En resumen, la ley moral acaba siendo una carga para la conciencia y fundamentalmente un instrumento político para controlar las conciencias.




Como la Iglesia realmente no puede asumir los riesgos que le corresponden a las personas individualmente (no puede ciertamente discernir por las conciencias), siempre va a tender a arriesgarse de menos que de más, ir a los seguro. Y en eso, salen perdiendo las personas, cada uno de los casos particulares, al ser uniformados según un criterio genérico netamente cauteloso, que prefiere exagerar para el lado de la seguridad del gobernante que del bienestar de los gobernados.

Más bien, que sea uno mismo el que se condene o se salve, sin pasar por el tamiz de la política.

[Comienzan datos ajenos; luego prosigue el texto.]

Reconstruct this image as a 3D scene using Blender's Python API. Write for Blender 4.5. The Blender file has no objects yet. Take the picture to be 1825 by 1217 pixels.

Una cosa es el principio general y otra su aplicación. Hay situaciones muy complejas que no se pueden simplificar al mismo nivel del principio general, al contrario, para ello existe la conciencia, para discernir de qué manera aplicar la ley general.

En última instancia el que se perjudica es quien trasgrede la ley. A veces pareciera que la Iglesia estuviera más preocupada en conservar su poder temporal que en procurar la vida eterna de sus fieles. Y esto, por su historia política.

Una Iglesia más pastoral y menos ‘política’ no asumiría responsabilidades que no le corresponden –y por ello tampoco necesitaría actuar cubriéndose a sí misma para no arriesgar sus activos políticos- y sería de una ayuda muy grande para asesorar a quienes tiene problemas de conciencia y deben resolverlos personalmente, pues la conciencia ha de ser indelegable.

Creo que fue un error –tal vez fue simplemente una etapa necesaria, no sé- que la Iglesia asumiera un rol político al gobernar las conciencias y un error de éstas delegar su función en el discernimiento institucional de la Iglesia. Fue perjudicial para ambas partes, una asumiendo lo que no le correspondía –un tema que siempre le quemaría en las manos y que por tanto querría sacarse de encima, o al menos asegurarse que no le afectara- y la otra sometiéndose a un yugo que no lo merecía.